You’d think a club owned by a man named Tony Sage would be blessed with a little more foresight.

At the time of Ian Ferguson’s sacking in February – less than 12 months after steering the club to an A-League grand final and with a year to run on his contract – it was reported Glory would be embarking on a worldwide search for a replacement.

At the end of that exhaustive hunt, they found the best man in former Glory player Alistair Edwards.

There were rumours Ferguson had lost the dressing room, and Edwards went down the same road.

His fate was sealed by a falling out with captain Jacob Burns and other senior players (Michael Thwaite, Danny Vukovic and Steve McGarry) over his team selection – specifically the use of his two sons, Ryan and Cameron.

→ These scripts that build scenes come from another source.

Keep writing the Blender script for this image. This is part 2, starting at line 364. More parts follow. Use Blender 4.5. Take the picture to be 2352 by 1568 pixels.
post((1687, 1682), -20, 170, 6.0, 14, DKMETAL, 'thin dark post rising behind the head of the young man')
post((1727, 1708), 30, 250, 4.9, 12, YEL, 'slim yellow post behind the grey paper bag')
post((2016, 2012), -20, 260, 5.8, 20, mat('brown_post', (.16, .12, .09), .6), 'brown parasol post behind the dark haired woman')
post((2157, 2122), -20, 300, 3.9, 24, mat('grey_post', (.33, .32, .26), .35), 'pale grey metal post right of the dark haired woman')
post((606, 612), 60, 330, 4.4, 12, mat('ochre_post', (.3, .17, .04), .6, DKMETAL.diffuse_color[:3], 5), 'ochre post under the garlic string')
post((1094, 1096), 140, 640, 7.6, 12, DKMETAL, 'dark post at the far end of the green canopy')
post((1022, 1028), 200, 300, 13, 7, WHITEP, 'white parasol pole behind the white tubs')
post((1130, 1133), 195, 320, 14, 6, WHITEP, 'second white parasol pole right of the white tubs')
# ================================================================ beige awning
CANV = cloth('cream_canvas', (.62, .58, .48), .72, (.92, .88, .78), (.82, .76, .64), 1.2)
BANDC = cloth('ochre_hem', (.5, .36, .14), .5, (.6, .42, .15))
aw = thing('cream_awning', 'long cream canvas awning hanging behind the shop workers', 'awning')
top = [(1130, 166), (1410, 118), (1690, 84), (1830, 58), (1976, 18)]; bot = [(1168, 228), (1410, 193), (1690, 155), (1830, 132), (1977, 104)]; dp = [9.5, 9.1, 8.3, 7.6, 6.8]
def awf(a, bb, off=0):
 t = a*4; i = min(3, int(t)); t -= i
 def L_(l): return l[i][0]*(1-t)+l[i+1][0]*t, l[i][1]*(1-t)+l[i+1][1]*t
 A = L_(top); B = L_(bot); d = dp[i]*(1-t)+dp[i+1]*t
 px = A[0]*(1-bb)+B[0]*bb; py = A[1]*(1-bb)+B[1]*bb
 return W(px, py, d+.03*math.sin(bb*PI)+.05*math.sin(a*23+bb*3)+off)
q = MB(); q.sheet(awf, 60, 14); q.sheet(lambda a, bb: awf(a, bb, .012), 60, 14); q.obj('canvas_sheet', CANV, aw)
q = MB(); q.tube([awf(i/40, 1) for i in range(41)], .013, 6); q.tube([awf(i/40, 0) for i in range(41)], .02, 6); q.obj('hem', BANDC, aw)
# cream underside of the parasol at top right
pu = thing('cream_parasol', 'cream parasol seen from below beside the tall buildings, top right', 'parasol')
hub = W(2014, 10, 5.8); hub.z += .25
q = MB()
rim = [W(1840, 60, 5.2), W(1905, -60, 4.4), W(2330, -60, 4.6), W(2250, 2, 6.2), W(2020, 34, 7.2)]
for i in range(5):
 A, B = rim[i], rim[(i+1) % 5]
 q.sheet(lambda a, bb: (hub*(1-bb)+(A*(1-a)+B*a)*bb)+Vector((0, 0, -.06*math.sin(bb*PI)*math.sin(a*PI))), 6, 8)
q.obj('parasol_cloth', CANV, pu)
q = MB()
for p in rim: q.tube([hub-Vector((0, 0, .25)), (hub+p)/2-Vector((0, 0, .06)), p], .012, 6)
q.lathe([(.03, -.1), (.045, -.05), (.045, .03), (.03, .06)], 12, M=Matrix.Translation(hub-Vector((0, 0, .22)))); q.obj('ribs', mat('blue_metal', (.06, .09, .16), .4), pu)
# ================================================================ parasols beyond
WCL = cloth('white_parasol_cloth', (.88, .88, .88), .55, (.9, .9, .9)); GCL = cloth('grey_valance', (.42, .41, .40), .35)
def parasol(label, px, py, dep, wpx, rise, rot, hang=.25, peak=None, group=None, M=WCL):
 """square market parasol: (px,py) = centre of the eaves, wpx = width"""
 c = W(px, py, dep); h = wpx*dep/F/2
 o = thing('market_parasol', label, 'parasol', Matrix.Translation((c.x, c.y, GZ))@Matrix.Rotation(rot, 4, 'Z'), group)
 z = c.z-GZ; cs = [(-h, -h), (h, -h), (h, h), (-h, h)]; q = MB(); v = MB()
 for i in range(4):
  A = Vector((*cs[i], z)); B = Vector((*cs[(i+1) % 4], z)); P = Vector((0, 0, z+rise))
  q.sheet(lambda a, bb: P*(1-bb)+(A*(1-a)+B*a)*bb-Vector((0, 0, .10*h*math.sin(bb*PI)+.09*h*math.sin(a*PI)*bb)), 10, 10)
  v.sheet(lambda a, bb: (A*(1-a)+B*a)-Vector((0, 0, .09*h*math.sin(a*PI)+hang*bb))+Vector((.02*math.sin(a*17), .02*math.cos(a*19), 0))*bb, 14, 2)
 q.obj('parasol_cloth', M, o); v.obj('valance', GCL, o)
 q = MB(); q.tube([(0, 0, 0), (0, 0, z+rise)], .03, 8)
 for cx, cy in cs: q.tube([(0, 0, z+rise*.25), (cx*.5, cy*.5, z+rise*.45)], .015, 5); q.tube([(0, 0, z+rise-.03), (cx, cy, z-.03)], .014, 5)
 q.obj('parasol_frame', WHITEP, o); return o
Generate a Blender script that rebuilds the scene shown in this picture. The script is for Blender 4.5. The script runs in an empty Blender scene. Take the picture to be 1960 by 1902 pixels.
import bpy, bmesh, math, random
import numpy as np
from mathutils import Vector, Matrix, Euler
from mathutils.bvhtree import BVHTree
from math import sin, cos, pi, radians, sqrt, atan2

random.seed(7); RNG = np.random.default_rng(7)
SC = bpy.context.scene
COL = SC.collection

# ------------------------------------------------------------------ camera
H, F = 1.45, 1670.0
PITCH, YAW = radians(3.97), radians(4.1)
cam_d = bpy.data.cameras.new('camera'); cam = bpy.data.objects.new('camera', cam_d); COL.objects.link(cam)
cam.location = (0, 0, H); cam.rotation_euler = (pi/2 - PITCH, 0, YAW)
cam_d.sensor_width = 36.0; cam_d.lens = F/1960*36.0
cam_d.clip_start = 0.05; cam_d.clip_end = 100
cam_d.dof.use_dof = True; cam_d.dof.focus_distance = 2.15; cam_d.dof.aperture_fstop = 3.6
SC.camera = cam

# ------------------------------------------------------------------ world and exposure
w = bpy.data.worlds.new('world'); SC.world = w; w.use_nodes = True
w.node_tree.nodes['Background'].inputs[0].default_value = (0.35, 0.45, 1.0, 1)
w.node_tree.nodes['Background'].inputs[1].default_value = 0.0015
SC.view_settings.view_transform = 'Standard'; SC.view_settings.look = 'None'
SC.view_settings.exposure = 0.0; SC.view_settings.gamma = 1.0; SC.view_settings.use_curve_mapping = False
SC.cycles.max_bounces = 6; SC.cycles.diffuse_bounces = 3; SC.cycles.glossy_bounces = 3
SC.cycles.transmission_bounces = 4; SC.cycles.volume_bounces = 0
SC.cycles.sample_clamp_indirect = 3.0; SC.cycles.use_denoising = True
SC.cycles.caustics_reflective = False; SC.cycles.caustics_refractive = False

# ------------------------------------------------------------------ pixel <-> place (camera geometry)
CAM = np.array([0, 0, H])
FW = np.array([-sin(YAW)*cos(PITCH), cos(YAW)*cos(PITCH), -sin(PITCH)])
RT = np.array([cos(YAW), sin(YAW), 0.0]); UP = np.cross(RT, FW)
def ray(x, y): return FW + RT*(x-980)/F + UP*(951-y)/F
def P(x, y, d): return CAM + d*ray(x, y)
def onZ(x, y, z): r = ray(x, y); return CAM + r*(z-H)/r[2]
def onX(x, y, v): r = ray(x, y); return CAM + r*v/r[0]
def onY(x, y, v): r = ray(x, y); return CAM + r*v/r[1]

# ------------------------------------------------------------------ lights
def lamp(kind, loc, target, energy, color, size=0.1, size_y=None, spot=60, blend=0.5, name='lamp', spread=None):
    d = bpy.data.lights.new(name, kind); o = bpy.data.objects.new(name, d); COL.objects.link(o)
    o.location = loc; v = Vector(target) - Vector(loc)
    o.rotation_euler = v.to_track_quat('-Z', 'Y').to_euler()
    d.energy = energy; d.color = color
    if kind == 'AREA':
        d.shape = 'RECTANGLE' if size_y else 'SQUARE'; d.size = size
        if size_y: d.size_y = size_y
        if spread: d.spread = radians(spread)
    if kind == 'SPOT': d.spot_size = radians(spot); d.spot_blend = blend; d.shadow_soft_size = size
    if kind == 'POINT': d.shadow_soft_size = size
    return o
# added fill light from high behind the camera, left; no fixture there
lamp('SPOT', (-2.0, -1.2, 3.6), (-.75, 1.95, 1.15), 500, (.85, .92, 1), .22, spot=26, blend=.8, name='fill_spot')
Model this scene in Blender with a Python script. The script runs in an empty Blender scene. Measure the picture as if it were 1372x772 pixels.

Sage had moved in to try and sort out the impasse, and said he was shocked Edwards would not budge from his stance that Burns should be sacked by the club.

Between a rock and a hard place, Sage decided Edwards should be the man to make way.

So, either Sage and the club made the wrong decision a few months back on their ‘worldwide search’ for a coach, or they’ve made it now.

Glory CEO Jason Brewer denied Perth is a club where the tail wags the dog, but recent evidence suggests Perth’s underperforming and vocal senior players should take a good, hard look at themselves.